**What to produce:**
Could you print every line from the first one of the records below through the line containing "cam.matrix_world = m", with both included and nothing else?

**Records for this task:**
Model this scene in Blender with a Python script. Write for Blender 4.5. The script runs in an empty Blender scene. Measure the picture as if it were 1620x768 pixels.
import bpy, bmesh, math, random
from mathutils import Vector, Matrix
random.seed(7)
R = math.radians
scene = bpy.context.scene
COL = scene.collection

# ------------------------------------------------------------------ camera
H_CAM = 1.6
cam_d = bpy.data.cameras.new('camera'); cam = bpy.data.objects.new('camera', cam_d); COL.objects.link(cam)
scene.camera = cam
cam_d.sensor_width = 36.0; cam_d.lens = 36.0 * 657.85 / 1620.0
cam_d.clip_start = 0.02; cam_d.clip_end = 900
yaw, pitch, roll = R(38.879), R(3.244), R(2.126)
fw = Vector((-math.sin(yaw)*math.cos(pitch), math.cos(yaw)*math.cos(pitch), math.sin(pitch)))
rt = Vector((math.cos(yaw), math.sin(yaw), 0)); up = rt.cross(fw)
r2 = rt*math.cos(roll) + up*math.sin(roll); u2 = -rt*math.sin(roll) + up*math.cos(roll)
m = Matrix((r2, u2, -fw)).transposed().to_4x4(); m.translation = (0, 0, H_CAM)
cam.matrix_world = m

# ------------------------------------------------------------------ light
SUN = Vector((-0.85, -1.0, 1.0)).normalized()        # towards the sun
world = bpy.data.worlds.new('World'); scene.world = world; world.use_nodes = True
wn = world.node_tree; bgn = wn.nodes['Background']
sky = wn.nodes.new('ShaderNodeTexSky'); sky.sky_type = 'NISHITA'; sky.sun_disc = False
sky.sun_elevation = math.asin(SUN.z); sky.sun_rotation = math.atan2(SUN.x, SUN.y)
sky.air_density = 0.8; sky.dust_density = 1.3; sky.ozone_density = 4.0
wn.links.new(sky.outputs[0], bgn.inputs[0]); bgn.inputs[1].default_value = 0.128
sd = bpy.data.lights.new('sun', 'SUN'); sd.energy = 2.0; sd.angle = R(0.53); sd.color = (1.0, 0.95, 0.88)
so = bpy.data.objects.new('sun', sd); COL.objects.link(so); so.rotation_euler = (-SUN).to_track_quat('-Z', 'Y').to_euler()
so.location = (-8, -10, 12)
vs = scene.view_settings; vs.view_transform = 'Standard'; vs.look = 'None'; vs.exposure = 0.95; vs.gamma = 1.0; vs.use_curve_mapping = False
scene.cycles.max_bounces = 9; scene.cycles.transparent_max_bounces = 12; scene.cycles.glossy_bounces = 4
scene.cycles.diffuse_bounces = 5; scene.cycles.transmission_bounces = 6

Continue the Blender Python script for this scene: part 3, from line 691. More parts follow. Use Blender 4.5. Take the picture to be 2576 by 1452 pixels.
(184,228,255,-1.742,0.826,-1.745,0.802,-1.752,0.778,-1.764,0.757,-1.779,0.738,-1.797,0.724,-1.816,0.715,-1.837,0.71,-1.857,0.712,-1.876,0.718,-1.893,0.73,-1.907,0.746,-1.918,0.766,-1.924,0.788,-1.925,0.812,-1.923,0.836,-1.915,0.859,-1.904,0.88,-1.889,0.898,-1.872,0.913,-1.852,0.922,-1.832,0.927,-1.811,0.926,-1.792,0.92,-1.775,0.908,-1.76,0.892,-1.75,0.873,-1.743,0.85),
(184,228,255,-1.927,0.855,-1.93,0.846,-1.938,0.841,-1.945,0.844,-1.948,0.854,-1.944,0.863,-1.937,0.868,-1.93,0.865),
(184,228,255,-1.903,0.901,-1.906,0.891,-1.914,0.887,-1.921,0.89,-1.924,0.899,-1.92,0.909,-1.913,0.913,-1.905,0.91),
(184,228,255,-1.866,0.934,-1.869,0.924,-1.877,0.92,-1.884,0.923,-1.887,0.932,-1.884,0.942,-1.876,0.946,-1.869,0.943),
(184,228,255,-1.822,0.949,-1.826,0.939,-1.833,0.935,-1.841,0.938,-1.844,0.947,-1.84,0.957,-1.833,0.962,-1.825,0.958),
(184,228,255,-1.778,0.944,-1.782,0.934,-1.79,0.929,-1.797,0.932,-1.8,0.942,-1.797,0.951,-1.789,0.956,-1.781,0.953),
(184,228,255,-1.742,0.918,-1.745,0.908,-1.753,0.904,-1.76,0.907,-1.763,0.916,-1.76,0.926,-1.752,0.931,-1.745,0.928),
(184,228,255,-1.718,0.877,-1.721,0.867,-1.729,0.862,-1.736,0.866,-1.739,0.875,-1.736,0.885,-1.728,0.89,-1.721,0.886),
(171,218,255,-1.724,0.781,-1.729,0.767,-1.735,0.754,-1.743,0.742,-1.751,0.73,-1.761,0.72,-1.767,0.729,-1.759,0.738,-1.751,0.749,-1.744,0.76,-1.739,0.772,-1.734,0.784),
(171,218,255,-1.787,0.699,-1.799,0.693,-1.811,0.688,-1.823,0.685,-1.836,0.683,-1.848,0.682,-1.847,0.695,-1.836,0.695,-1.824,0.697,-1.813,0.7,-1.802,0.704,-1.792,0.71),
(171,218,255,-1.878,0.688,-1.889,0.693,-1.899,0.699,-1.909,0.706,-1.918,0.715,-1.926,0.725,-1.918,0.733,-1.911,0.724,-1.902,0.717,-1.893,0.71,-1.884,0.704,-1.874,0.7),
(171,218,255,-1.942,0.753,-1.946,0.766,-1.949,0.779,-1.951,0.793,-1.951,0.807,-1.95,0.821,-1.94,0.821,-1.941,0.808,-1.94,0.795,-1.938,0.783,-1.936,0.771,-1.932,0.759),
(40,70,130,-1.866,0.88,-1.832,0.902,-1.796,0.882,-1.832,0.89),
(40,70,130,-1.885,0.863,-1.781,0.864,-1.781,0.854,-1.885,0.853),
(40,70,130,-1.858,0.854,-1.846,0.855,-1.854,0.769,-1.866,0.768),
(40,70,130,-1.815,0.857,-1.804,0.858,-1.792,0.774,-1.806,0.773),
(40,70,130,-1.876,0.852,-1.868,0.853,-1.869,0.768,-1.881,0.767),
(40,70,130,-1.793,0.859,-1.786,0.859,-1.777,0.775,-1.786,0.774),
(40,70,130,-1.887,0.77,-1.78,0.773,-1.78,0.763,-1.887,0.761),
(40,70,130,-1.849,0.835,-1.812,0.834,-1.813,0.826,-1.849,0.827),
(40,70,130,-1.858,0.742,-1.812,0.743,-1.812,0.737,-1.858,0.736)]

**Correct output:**
Model this scene in Blender with a Python script. Write for Blender 4.5. The script runs in an empty Blender scene. Measure the picture as if it were 1620x768 pixels.
import bpy, bmesh, math, random
from mathutils import Vector, Matrix
random.seed(7)
R = math.radians
scene = bpy.context.scene
COL = scene.collection

# ------------------------------------------------------------------ camera
H_CAM = 1.6
cam_d = bpy.data.cameras.new('camera'); cam = bpy.data.objects.new('camera', cam_d); COL.objects.link(cam)
scene.camera = cam
cam_d.sensor_width = 36.0; cam_d.lens = 36.0 * 657.85 / 1620.0
cam_d.clip_start = 0.02; cam_d.clip_end = 900
yaw, pitch, roll = R(38.879), R(3.244), R(2.126)
fw = Vector((-math.sin(yaw)*math.cos(pitch), math.cos(yaw)*math.cos(pitch), math.sin(pitch)))
rt = Vector((math.cos(yaw), math.sin(yaw), 0)); up = rt.cross(fw)
r2 = rt*math.cos(roll) + up*math.sin(roll); u2 = -rt*math.sin(roll) + up*math.cos(roll)
m = Matrix((r2, u2, -fw)).transposed().to_4x4(); m.translation = (0, 0, H_CAM)
cam.matrix_world = m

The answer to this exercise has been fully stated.